GIVEN INFORMATION:
--- --- ---

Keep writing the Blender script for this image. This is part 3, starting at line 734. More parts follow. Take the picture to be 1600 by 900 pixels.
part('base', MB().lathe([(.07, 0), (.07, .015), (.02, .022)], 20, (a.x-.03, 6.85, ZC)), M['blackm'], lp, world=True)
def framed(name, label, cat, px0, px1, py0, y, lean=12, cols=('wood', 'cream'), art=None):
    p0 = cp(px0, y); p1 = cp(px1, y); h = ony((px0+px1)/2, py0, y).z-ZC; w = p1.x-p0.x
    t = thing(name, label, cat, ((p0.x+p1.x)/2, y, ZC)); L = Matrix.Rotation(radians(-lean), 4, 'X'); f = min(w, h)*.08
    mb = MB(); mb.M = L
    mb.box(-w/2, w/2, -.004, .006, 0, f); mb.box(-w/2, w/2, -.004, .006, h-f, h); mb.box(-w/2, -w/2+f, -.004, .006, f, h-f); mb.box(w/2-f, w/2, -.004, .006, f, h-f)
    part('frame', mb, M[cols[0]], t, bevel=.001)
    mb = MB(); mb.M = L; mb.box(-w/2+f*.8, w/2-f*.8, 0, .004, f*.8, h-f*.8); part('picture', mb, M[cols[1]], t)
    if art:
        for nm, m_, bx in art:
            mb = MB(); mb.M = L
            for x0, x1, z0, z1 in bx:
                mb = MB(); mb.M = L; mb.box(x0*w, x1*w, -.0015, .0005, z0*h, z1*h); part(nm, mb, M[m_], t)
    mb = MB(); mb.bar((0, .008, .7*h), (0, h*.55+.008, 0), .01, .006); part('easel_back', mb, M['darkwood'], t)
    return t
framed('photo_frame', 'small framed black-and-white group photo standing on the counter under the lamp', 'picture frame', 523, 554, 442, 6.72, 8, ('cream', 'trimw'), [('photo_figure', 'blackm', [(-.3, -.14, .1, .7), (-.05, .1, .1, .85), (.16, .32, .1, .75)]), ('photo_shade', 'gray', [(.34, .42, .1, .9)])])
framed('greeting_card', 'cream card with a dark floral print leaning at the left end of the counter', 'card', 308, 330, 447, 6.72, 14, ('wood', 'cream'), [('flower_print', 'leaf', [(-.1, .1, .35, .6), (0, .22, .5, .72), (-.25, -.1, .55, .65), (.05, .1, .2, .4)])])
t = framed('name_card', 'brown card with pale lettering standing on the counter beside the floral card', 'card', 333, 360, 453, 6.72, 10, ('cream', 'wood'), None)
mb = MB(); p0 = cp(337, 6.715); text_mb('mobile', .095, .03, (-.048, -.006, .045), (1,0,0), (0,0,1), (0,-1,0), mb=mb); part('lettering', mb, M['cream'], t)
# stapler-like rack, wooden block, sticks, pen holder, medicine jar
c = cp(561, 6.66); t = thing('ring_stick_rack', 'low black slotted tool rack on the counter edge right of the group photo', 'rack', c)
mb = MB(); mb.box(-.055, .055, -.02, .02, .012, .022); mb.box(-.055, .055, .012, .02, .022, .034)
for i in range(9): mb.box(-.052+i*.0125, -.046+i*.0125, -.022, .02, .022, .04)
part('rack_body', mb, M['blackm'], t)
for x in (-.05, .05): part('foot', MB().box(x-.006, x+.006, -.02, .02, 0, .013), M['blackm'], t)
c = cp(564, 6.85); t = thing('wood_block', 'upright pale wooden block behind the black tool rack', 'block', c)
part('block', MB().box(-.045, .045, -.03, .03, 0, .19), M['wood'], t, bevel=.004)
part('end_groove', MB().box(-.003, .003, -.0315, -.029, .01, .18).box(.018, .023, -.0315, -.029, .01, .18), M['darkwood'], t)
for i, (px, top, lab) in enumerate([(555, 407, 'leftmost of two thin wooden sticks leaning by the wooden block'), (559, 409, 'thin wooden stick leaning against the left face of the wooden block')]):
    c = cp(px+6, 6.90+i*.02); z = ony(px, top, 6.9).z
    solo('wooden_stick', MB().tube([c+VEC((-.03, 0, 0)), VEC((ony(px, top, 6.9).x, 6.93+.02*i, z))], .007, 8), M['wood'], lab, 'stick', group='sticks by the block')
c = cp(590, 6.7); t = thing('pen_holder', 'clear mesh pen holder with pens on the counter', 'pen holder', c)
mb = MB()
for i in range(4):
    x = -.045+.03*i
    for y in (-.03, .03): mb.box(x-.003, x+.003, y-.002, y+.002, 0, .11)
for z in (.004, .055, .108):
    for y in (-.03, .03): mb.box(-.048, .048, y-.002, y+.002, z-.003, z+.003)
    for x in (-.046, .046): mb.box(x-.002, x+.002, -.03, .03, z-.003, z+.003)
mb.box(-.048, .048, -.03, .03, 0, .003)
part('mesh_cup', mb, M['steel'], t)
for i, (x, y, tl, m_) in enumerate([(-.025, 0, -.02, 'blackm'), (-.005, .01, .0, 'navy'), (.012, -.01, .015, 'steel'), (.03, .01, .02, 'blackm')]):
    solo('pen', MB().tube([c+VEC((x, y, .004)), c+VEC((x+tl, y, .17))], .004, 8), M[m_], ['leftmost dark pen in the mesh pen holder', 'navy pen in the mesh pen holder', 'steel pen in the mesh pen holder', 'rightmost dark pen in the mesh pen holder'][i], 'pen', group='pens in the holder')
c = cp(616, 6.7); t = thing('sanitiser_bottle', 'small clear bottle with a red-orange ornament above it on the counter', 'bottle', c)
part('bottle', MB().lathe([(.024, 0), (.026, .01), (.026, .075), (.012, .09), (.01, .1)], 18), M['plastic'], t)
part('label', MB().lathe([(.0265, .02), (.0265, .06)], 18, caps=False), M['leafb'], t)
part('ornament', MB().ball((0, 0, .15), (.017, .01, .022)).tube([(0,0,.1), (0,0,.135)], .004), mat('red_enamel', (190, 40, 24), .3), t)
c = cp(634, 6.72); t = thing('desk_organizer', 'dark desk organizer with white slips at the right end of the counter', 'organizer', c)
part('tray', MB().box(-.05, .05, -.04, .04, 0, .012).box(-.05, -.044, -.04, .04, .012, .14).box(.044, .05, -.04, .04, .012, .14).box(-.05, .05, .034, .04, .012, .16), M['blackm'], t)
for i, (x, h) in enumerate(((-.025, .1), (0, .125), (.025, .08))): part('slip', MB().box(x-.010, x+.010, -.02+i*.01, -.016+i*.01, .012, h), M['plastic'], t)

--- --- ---

WHAT YOU NEED TO DO: All of the material above needs to be retyped word for word.

SOLUTION TO THIS PROBLEM:
Keep writing the Blender script for this image. This is part 3, starting at line 734. More parts follow. Take the picture to be 1600 by 900 pixels.
part('base', MB().lathe([(.07, 0), (.07, .015), (.02, .022)], 20, (a.x-.03, 6.85, ZC)), M['blackm'], lp, world=True)
def framed(name, label, cat, px0, px1, py0, y, lean=12, cols=('wood', 'cream'), art=None):
    p0 = cp(px0, y); p1 = cp(px1, y); h = ony((px0+px1)/2, py0, y).z-ZC; w = p1.x-p0.x
    t = thing(name, label, cat, ((p0.x+p1.x)/2, y, ZC)); L = Matrix.Rotation(radians(-lean), 4, 'X'); f = min(w, h)*.08
    mb = MB(); mb.M = L
    mb.box(-w/2, w/2, -.004, .006, 0, f); mb.box(-w/2, w/2, -.004, .006, h-f, h); mb.box(-w/2, -w/2+f, -.004, .006, f, h-f); mb.box(w/2-f, w/2, -.004, .006, f, h-f)
    part('frame', mb, M[cols[0]], t, bevel=.001)
    mb = MB(); mb.M = L; mb.box(-w/2+f*.8, w/2-f*.8, 0, .004, f*.8, h-f*.8); part('picture', mb, M[cols[1]], t)
    if art:
        for nm, m_, bx in art:
            mb = MB(); mb.M = L
            for x0, x1, z0, z1 in bx:
                mb = MB(); mb.M = L; mb.box(x0*w, x1*w, -.0015, .0005, z0*h, z1*h); part(nm, mb, M[m_], t)
    mb = MB(); mb.bar((0, .008, .7*h), (0, h*.55+.008, 0), .01, .006); part('easel_back', mb, M['darkwood'], t)
    return t
framed('photo_frame', 'small framed black-and-white group photo standing on the counter under the lamp', 'picture frame', 523, 554, 442, 6.72, 8, ('cream', 'trimw'), [('photo_figure', 'blackm', [(-.3, -.14, .1, .7), (-.05, .1, .1, .85), (.16, .32, .1, .75)]), ('photo_shade', 'gray', [(.34, .42, .1, .9)])])
framed('greeting_card', 'cream card with a dark floral print leaning at the left end of the counter', 'card', 308, 330, 447, 6.72, 14, ('wood', 'cream'), [('flower_print', 'leaf', [(-.1, .1, .35, .6), (0, .22, .5, .72), (-.25, -.1, .55, .65), (.05, .1, .2, .4)])])
t = framed('name_card', 'brown card with pale lettering standing on the counter beside the floral card', 'card', 333, 360, 453, 6.72, 10, ('cream', 'wood'), None)
mb = MB(); p0 = cp(337, 6.715); text_mb('mobile', .095, .03, (-.048, -.006, .045), (1,0,0), (0,0,1), (0,-1,0), mb=mb); part('lettering', mb, M['cream'], t)
# stapler-like rack, wooden block, sticks, pen holder, medicine jar
c = cp(561, 6.66); t = thing('ring_stick_rack', 'low black slotted tool rack on the counter edge right of the group photo', 'rack', c)
mb = MB(); mb.box(-.055, .055, -.02, .02, .012, .022); mb.box(-.055, .055, .012, .02, .022, .034)
for i in range(9): mb.box(-.052+i*.0125, -.046+i*.0125, -.022, .02, .022, .04)
part('rack_body', mb, M['blackm'], t)
for x in (-.05, .05): part('foot', MB().box(x-.006, x+.006, -.02, .02, 0, .013), M['blackm'], t)
c = cp(564, 6.85); t = thing('wood_block', 'upright pale wooden block behind the black tool rack', 'block', c)
part('block', MB().box(-.045, .045, -.03, .03, 0, .19), M['wood'], t, bevel=.004)
part('end_groove', MB().box(-.003, .003, -.0315, -.029, .01, .18).box(.018, .023, -.0315, -.029, .01, .18), M['darkwood'], t)
for i, (px, top, lab) in enumerate([(555, 407, 'leftmost of two thin wooden sticks leaning by the wooden block'), (559, 409, 'thin wooden stick leaning against the left face of the wooden block')]):
    c = cp(px+6, 6.90+i*.02); z = ony(px, top, 6.9).z
    solo('wooden_stick', MB().tube([c+VEC((-.03, 0, 0)), VEC((ony(px, top, 6.9).x, 6.93+.02*i, z))], .007, 8), M['wood'], lab, 'stick', group='sticks by the block')
c = cp(590, 6.7); t = thing('pen_holder', 'clear mesh pen holder with pens on the counter', 'pen holder', c)
mb = MB()
for i in range(4):
    x = -.045+.03*i
    for y in (-.03, .03): mb.box(x-.003, x+.003, y-.002, y+.002, 0, .11)
for z in (.004, .055, .108):
    for y in (-.03, .03): mb.box(-.048, .048, y-.002, y+.002, z-.003, z+.003)
    for x in (-.046, .046): mb.box(x-.002, x+.002, -.03, .03, z-.003, z+.003)
mb.box(-.048, .048, -.03, .03, 0, .003)
part('mesh_cup', mb, M['steel'], t)
for i, (x, y, tl, m_) in enumerate([(-.025, 0, -.02, 'blackm'), (-.005, .01, .0, 'navy'), (.012, -.01, .015, 'steel'), (.03, .01, .02, 'blackm')]):
    solo('pen', MB().tube([c+VEC((x, y, .004)), c+VEC((x+tl, y, .17))], .004, 8), M[m_], ['leftmost dark pen in the mesh pen holder', 'navy pen in the mesh pen holder', 'steel pen in the mesh pen holder', 'rightmost dark pen in the mesh pen holder'][i], 'pen', group='pens in the holder')
c = cp(616, 6.7); t = thing('sanitiser_bottle', 'small clear bottle with a red-orange ornament above it on the counter', 'bottle', c)
part('bottle', MB().lathe([(.024, 0), (.026, .01), (.026, .075), (.012, .09), (.01, .1)], 18), M['plastic'], t)
part('label', MB().lathe([(.0265, .02), (.0265, .06)], 18, caps=False), M['leafb'], t)
part('ornament', MB().ball((0, 0, .15), (.017, .01, .022)).tube([(0,0,.1), (0,0,.135)], .004), mat('red_enamel', (190, 40, 24), .3), t)
c = cp(634, 6.72); t = thing('desk_organizer', 'dark desk organizer with white slips at the right end of the counter', 'organizer', c)
part('tray', MB().box(-.05, .05, -.04, .04, 0, .012).box(-.05, -.044, -.04, .04, .012, .14).box(.044, .05, -.04, .04, .012, .14).box(-.05, .05, .034, .04, .012, .16), M['blackm'], t)
for i, (x, h) in enumerate(((-.025, .1), (0, .125), (.025, .08))): part('slip', MB().box(x-.010, x+.010, -.02+i*.01, -.016+i*.01, .012, h), M['plastic'], t)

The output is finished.